Filmmakers and studio executives, be warned: a long-suspected Oscars curse may in fact be real.

Over the past 13 years, the vast majority of best director winners have followed up their wins with disastrous films that tanked at the box office or alienated viewers. These films ultimately brought the highs of a career-defining moment crashing down to the reality of the fickle and unpredictable tastes of modern audiences.

Take a look and a pattern becomes clear: Ang Lee’s Life of Pi (2012) follow-up Billy Lynn’s Long Halftime Walk (2016) was a box office disaster. Damien Chazelle’s La La Land (2016) follow-up First Man (2018) failed to connect. Guillermo del Toro’s Nightmare Alley (2021) didn’t come close to making back its budget after The Shape of Water (2018) dazzled the Academy. Chloé Zhao followed up the gorgeous Nomadland (2020) with the would-be superhero franchise starter, Eternals (2021). That one landed with a thud.

The heretofore suspected best director curse — seen as early as 1980 with the epic Western and studio bankrupting Heaven’s Gate, Michael Cimino’s post-The Deer Hunter dud — lurched into full view in recent weeks with Mickey 17, Bong Joon Ho’s big-budget, big-swing sci-fi bomb.

And hey, maybe the curse isn’t real and something else is happening here.

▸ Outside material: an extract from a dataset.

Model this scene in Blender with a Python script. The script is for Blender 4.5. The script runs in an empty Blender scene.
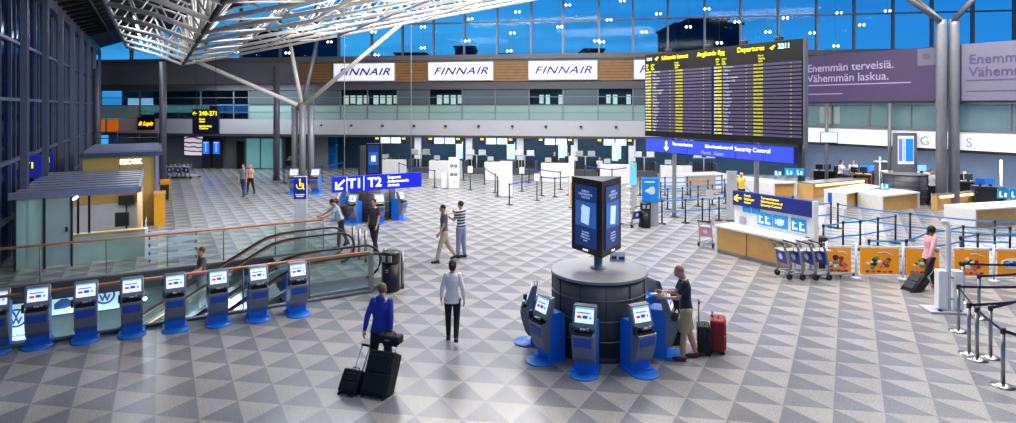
import bpy, bmesh, math, random
from mathutils import Vector, Matrix
random.seed(7)
C = bpy.context.scene.collection
PI = math.pi
H, F, YH, CX = 4.8, 610.0, 107.0, 508.0
A = Vector((-.5, .866, 0)); B = Vector((.866, .5, 0))
RB, RF, RW = math.radians(30), math.radians(-9.09), math.radians(-60)
P0 = Vector((-3.63, 15.74, 0))
ORD = 'first second third fourth fifth sixth seventh eighth ninth tenth eleventh twelfth thirteenth fourteenth fifteenth sixteenth seventeenth eighteenth nineteenth twentieth'.split()

def G(px, py, z=0.0):
    Y = F * (H - z) / (py - YH)
    return Vector(((px - CX) * Y / F, Y, z))
def D(px, py, Y):
    return Vector(((px - CX) * Y / F, Y, H - (py - YH) * Y / F))
def PR(r, o, z=0.0):
    v = P0 + B * r + A * o
    return Vector((v.x, v.y, z))
def FP(px, z=0.0, off=0.0):            # a point on the back facade line
    k = (px - CX) / F
    Y = 42.77 / (1 + .16 * k)
    v = Vector((k * Y, Y, z)) + Vector((-.158, -.987, 0)) * off
    return v
def WP(t, z=0.0, off=0.0):             # a point on the right wing line
    return Vector((18.95 + .5 * t - .866 * off, 33.8 - .866 * t - .5 * off, z))

# ---------------------------------------------------------------- materials
def lin(c):
    if isinstance(c, str):
        c = c.lstrip('#'); c = [int(c[i:i + 2], 16) / 255 for i in (0, 2, 4)]
        c = [(x / 12.92 if x <= .04045 else ((x + .055) / 1.055) ** 2.4) for x in c]
    return (*c[:3], 1.0)
MATS = {}
def mat(name, col, rough=.5, metal=0.0, emit=0.0, noise=0.06, scale=6.0, ecol=None, coat=0):
    if name in MATS: return MATS[name]
    m = bpy.data.materials.new(name); m.use_nodes = True
    nt = m.node_tree; b = nt.nodes['Principled BSDF']
    col = lin(col)
    b.inputs['Base Color'].default_value = col
    b.inputs['Roughness'].default_value = rough
    b.inputs['Metallic'].default_value = metal
    if coat: b.inputs['Coat Weight'].default_value = coat
    if emit:
        b.inputs['Emission Color'].default_value = lin(ecol) if ecol else col
        b.inputs['Emission Strength'].default_value = emit
    if noise:
        tc = nt.nodes.new('ShaderNodeTexCoord'); n = nt.nodes.new('ShaderNodeTexNoise')
        n.inputs['Scale'].default_value = scale; n.inputs['Detail'].default_value = 3
        mx = nt.nodes.new('ShaderNodeMix'); mx.data_type = 'RGBA'
        mx.inputs[6].default_value = tuple(max(0, x * (1 - noise * 2)) for x in col[:3]) + (1,)
        mx.inputs[7].default_value = tuple(min(1, x * (1 + noise * 2)) for x in col[:3]) + (1,)
        nt.links.new(tc.outputs['Object'], n.inputs['Vector'])
        nt.links.new(n.outputs['Fac'], mx.inputs[0]); nt.links.new(mx.outputs[2], b.inputs['Base Color'])
    MATS[name] = m
    return m
def glass(name, tint, refl=.10, rough=.02, fres=.35):
    if name in MATS: return MATS[name]
    m = bpy.data.materials.new(name); m.use_nodes = True
    nt = m.node_tree; nt.nodes.clear()
    o = nt.nodes.new('ShaderNodeOutputMaterial'); t = nt.nodes.new('ShaderNodeBsdfTransparent')
    g = nt.nodes.new('ShaderNodeBsdfGlossy'); mx = nt.nodes.new('ShaderNodeMixShader')
    lw = nt.nodes.new('ShaderNodeLayerWeight'); lw.inputs['Blend'].default_value = .25
    ma = nt.nodes.new('ShaderNodeMath'); ma.operation = 'MULTIPLY_ADD'
    ma.inputs[1].default_value = fres; ma.inputs[2].default_value = refl
    nt.links.new(lw.outputs['Fresnel'], ma.inputs[0])
    t.inputs['Color'].default_value = lin(tint); g.inputs['Roughness'].default_value = rough
    g.inputs['Color'].default_value = (.8, .9, .9, 1)
    nt.links.new(ma.outputs[0], mx.inputs[0]); nt.links.new(t.outputs[0], mx.inputs[1]); nt.links.new(g.outputs[0], mx.inputs[2])
    nt.links.new(mx.outputs[0], o.inputs[0]); MATS[name] = m
    return m
def frosted(name, col, alpha):
    m = mat(name, col, .25, noise=.05, scale=.4)
    m.node_tree.nodes['Principled BSDF'].inputs['Alpha'].default_value = alpha
    return m

M_STEEL = mat('grey painted steel', '#70727a', .45, .3)
M_TUBE = mat('white painted tube', '#cfc9c2', .35)
M_DARKTUBE = mat('dark steel tube', '#2b2c33', .5, .3)
M_BLACK = mat('black plastic', '#0d0d10', .4)
M_DGREY = mat('dark grey metal', '#34353c', .4, .3)
M_MGREY = mat('kiosk grey', '#7e7f88', .38, .2)
M_LGREY = mat('light grey panel', '#a9aaae', .5)
M_WHITE = mat('white laminate', '#d8d6d6', .35)
M_WHITEM = mat('white gloss', '#e2e2e6', .3)
M_BLUE = mat('finnair blue', '#1a74dc', .4)
M_DBLUE = mat('deep blue plate', '#0b2a86', .4)
M_NAVY = mat('navy sign', '#141c5e', .4)
M_WOOD = mat('birch plywood', '#c89a5c', .45, noise=.1, scale=3)
M_DWOOD = mat('dark wood', '#876038', .5, noise=.15, scale=3)
M_BELTB = mat('bright blue belt', '#2f8fdc', .6, emit=.12, ecol='#2f8fdc')
M_BELTN = mat('navy belt', '#15154a', .7)
M_CHROME = mat('brushed steel', '#9a9a9c', .28, .9, noise=.03)
M_ORANGEWOOD = mat('copper handrail', '#9c6444', .35, .2)
M_YEL = mat('yellow letters', '#ffe600', .5, emit=1.0, noise=0)
M_WLET = mat('white letters', '#ffffff', .5, emit=.9, noise=0)
M_SCR = mat('lit screen white', '#cfe0ff', .3, emit=1.0, noise=0)
M_RUB = mat('rubber', '#09090b', .6)
M_RED = mat('red fabric', '#8c1018', .6)
M_PICTO = mat('cyan pictogram plate', '#1296d8', .4, emit=.06, ecol='#1296d8', noise=0)
GL_RAIL = glass('rail glass', '#e6f0ee', .08, .03, .25)
GL_WIN = glass('window glass', '#dceef6', .006, .06, .05)
GL_BAND = glass('balcony glass', '#a4c6c0', .12)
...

Doherty suggested to THR that the best director Oscar may create a halo effect around the filmmaker, which can play a part in dooming his or her follow-up project.

“I wonder if the people working with the director — producers and writers and actors — are over-awed and therefore less willing to question his/her judgment because his/her auteurist brilliance has been validated by the industry’s highest award,” he said. “Back in the studio days, a mogul could tell the director on the payroll the film was too long and he needed to cut 25 minutes. And that was that. Who today would have the stones to say that to Martin Scorsese or Christopher Nolan?”